Num livro de Ana Maria Amaro sobre Macau fomos descobrir uma história de Macau sobre um contador de histórias.
Ana Maria Amaro sabe que não há vida nem lugar sem memória e que não há memória sem aqueles que a constroem e a mantêm. Não é portanto por acaso que as curtas narrativas de Ana Maria Amaro comecem pela evocação pragmática mas ainda emotiva de A’Kong, o contador de Histórias.
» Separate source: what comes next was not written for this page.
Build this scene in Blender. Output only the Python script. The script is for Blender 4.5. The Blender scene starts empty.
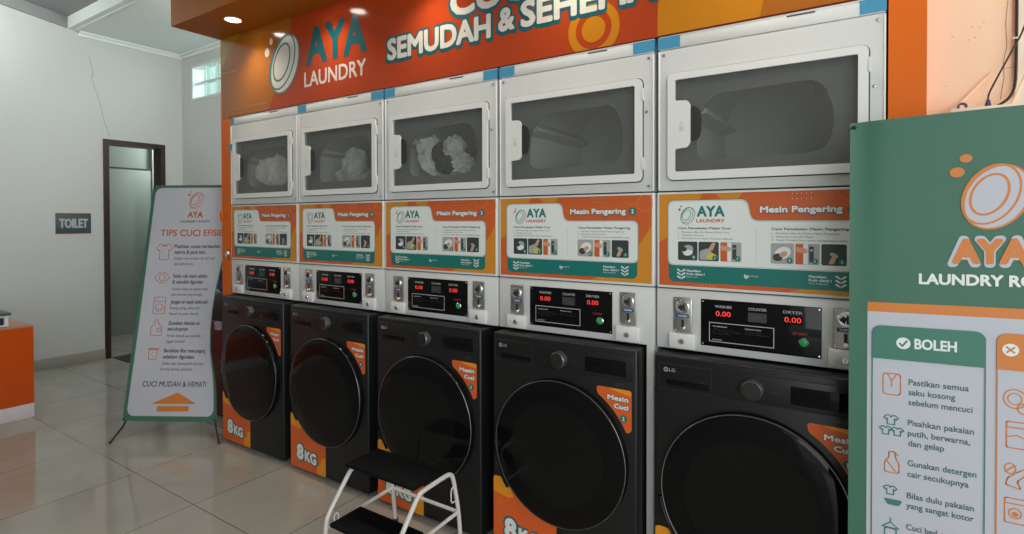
import bpy, bmesh, math, random
from mathutils import Vector, Matrix, noise
PI = math.pi
random.seed(4)
SC = bpy.context.scene
COL = SC.collection

# ------------------------------------------------------------------ camera
CAM = Vector((3.31796, -1.88666, 1.33955))
yaw, pit, rol, FPX, PPY = 0.57741, 0.012198, -0.002156, 544.99, 226.97
Fv = Vector((-math.sin(yaw)*math.cos(pit), math.cos(yaw)*math.cos(pit), -math.sin(pit)))
R0 = Vector((math.cos(yaw), math.sin(yaw), 0)); U0 = R0.cross(Fv)
Rv = R0*math.cos(rol) + U0*math.sin(rol); Uv = U0*math.cos(rol) - R0*math.sin(rol)
cd = bpy.data.cameras.new('camera'); cam = bpy.data.objects.new('camera', cd); COL.objects.link(cam)
cam.matrix_world = Matrix(((Rv.x, Uv.x, -Fv.x, CAM.x), (Rv.y, Uv.y, -Fv.y, CAM.y), (Rv.z, Uv.z, -Fv.z, CAM.z), (0, 0, 0, 1)))
cd.sensor_width = 36; cd.lens = FPX/1024*36; cd.shift_y = -(267-PPY)/1024; cd.clip_start = .02
SC.camera = cam

# ------------------------------------------------------------------ world, daylight, exposure
w = bpy.data.worlds.new('world'); SC.world = w; w.use_nodes = True
bg = w.node_tree.nodes['Background']; bg.inputs[0].default_value = (.80, .92, .95, 1); bg.inputs[1].default_value = 1.1
SC.view_settings.view_transform = 'Standard'; SC.view_settings.look = 'None'
SC.view_settings.gamma = 1; SC.view_settings.use_curve_mapping = False
SC.view_settings.exposure = 0.0
SC.cycles.max_bounces = 8; SC.cycles.caustics_reflective = False; SC.cycles.caustics_refractive = False
def area(name, loc, target, sx, sy, power, color):
    l = bpy.data.lights.new(name, 'AREA'); l.shape = 'RECTANGLE'; l.size = sx; l.size_y = sy; l.energy = power; l.color = color
    o = bpy.data.objects.new(name, l); COL.objects.link(o); o.location = loc
    o.rotation_euler = (Vector(target)-Vector(loc)).to_track_quat('-Z', 'Y').to_euler(); return o
area('daylight_shopfront', (6.9, -1.9, 1.7), (0, -1.5, 1.5), 3.4, 2.8, 62, (1.0, .98, .95))
area('daylight_front_opening', (5.25, -4.2, 1.75), (1.0, 0, 1.5), 3.0, 2.8, 88, (.97, 1.0, 1.0))
area('daylight_high_window', (-2.36, 1.6, 2.9), (-2.1, .6, 2.3), .6, .4, 8, (.8, 1, .95))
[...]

As narrativas desta figura com contornos misteriosos e míticos --- “Ninguém sabia o seu nome nem o nome da terra em que nascera” --- eram baseadas em narrativas tradicionais umas, imaginadas seguramente outras, mas em todas perpassava o sentido de um cimento que reforçava os valores da comunidade, através da exaltação dos seus elementos constitutivos: “a honestidade, o amor filial, a lealdade e a coragem”, entre outros. Um dia A’Kong deixou de ser visto no local em que habitualmente contava as suas histórias, justamente no dia que se seguiu à narrativa mais emblemática de todas, a história de um velho letrado que no contexto da dura guerra contra os japoneses se exilara e encontrara abrigo na Terra do Mar dos Lotus (designação antiga de Macau dada pelos chineses).
Acontece que o velho letrado veio a perder nesse lugar a sua única filha de nome Iôk Lân que quer dizer Magnólia de Jade, ou seja, eruditamente, Donzela Chinesa. A filha representava mais do que simplesmente a sua descendência, ela representava também a sua memória, desde logo a memória da mulher que havia perdido durante a guerra, às mãos dos japoneses, mas ainda a imagem da Pátria, que forçadamente tivera que abandonar. Quando a sua única filha fugiu com um japonês de passagem pela Terra do Mar dos Lotos e o deixou só e sem uma palavra, o velho letrado, agora sim, provou o sabor do exílio, quer dizer o exílio verdadeiro e total.
Simbolicamente, para mim, mais do que a perda da face, que já era em si um golpe duríssimo, o que o ancião chinês perdeu irreversivelmente foi a memória que o ligava à sua comunidade. Sem memória a vida de um indivíduo perde todo o significado e todo o sentido. Mas se a vida de A’Kong, o contador de Histórias era importante em si, era ainda mais importante para a comunidade, uma vez que nele se depositava um tempo que ultrapassava a duração da sua vida, um tempo onde residia a memória colectiva.